Today’s consumer has no time, patience or resources for food without nutritional value, information without factual foundation or services that aren’t. Today’s consumer is demanding absolute transparency and integrity. They have seen their incomes and financial options decline. They are witnessing an alarming decay in the quality and value of almost every product they use. They are watching with increased awareness as their overall lifestyle and quality of life continued to demonstrate a precarious slide. More than anything else, they understand that the only way to survive and prosper within these trends is to gain the highest possible level of knowledge, experience and insight possible.
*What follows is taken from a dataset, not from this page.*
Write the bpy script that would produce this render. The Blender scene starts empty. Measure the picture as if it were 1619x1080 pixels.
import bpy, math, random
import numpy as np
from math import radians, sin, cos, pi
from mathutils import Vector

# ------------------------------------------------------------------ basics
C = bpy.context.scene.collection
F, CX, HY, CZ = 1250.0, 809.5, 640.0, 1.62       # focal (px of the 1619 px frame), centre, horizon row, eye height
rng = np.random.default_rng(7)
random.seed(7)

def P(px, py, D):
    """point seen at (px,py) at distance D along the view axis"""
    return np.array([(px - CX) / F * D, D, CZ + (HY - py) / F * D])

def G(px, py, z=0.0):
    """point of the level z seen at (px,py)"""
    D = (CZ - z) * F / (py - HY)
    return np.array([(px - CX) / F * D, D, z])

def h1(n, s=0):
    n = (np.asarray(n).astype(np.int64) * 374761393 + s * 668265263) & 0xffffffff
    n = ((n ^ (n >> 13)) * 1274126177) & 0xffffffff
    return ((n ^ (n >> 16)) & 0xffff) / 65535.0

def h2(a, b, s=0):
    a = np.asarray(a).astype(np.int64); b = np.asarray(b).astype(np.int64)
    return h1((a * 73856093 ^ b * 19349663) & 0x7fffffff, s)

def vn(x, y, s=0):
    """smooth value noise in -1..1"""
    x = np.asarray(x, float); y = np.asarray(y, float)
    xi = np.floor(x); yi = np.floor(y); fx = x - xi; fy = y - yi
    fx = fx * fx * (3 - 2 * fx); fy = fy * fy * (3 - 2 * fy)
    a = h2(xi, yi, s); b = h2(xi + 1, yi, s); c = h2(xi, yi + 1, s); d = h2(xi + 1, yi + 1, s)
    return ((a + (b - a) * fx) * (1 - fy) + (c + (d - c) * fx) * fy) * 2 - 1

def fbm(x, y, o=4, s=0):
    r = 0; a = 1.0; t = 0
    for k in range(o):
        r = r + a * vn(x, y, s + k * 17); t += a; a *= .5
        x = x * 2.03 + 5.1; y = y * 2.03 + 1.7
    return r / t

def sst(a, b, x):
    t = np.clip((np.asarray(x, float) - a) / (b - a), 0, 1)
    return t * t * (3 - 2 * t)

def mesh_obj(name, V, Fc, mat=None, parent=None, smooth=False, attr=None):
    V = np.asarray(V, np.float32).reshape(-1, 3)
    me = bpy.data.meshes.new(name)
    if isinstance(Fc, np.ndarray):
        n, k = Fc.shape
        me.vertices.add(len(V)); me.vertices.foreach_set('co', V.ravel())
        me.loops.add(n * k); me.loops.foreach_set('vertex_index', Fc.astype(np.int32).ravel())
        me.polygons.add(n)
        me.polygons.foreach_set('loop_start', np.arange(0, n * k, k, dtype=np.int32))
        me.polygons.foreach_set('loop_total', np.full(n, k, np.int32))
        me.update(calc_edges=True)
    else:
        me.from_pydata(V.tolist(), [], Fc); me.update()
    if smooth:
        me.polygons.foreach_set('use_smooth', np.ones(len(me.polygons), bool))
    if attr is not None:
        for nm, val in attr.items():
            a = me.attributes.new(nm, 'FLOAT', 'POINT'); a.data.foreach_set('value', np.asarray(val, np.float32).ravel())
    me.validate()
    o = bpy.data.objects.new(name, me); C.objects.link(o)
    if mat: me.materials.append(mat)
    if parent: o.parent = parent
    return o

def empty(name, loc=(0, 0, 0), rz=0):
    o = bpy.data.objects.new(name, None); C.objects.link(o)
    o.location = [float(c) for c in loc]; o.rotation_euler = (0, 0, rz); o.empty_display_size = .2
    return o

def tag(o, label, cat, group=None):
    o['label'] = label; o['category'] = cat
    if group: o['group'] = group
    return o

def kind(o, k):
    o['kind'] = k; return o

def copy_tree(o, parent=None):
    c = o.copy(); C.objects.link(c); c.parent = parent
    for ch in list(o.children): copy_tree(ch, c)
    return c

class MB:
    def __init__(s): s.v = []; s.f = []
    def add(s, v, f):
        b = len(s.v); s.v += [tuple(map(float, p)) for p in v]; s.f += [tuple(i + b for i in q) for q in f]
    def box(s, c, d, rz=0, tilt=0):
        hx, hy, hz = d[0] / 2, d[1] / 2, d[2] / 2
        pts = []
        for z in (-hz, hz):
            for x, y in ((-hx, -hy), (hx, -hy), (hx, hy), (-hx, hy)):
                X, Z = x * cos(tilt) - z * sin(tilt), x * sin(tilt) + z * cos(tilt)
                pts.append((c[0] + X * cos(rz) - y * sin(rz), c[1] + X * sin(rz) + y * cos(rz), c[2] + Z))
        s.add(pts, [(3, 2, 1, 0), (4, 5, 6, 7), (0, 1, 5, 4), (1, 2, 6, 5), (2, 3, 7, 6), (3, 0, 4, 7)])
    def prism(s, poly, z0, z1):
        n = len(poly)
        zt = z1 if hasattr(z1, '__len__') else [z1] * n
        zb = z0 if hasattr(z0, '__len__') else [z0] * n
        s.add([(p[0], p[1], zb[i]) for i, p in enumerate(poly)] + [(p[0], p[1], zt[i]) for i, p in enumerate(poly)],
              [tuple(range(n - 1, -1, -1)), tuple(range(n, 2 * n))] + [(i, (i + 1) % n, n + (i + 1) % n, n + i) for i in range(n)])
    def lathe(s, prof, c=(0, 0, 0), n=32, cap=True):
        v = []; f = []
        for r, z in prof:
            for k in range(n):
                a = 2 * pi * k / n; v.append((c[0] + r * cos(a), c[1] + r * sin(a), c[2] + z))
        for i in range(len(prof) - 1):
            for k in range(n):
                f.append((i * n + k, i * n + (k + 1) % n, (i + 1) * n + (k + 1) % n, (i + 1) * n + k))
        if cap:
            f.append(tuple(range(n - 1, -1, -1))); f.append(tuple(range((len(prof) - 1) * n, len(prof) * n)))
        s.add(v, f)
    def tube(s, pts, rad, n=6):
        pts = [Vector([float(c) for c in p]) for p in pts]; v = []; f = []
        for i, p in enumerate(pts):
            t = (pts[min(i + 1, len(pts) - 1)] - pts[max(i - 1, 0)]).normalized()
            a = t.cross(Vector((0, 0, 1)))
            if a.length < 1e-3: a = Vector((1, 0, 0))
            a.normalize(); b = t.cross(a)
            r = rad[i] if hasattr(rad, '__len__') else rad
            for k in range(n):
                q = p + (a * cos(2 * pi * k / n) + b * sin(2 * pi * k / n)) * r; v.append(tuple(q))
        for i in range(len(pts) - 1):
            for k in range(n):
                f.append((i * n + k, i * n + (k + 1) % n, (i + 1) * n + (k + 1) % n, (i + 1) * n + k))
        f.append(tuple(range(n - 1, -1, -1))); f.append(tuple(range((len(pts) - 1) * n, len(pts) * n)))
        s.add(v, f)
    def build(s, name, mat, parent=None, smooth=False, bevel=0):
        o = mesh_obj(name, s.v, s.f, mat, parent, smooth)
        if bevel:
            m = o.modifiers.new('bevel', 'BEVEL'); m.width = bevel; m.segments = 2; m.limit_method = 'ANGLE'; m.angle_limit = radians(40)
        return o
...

These then are the three components of what consumers will now demand from the business sectors and entities from which they seek goods, services and information. This will become the standard by which marketing, advertising and those who cause it to be placed will be judged.
The essence of content marketing is the art of telling a relevant and compelling story. There is an immense difference between glib messages and meaningful stories and that difference goes to the very core of the consumer’s present concerns. What knowledge, experience and insight all have in common is transparency. Transparency, in turn, requires intimacy and some level of caring or passion that, in turn, requires some level of meaningful relationship that, in turn, requires accountability. Most businesses have for decades avoided this simple but telling cycle in favor of the glib brand message.
When advertisers such as real estate brokerages use brand messages rather than content to stimulate consumers, they are essentially saying that they are not interested in having a relationship. The boomer consumers missed this connection because they didn’t want to have a relationship either. The X generation was intimidated out of relationships. The boss generation today is the Millennials and they are demanding a relationship.
The key message to real estate firms and agents is “start telling your story.” If you don’t have a story that can be shared, it is because you have been doing deals not creating relationships. If this is your mantra, then your fate is sealed relative to the largest consumer generation in history.
Nothing in any culture throughout history has created more stories than humans and their housing challenges. These stories and those who tell them are intense, intimate, interesting, challenging and often inspiring. They surpass hot air balloons, retrievers, champagne-colored signs, magazine references, illusions of wealth and certainly agent centricity every day of the week. Start telling your stories today.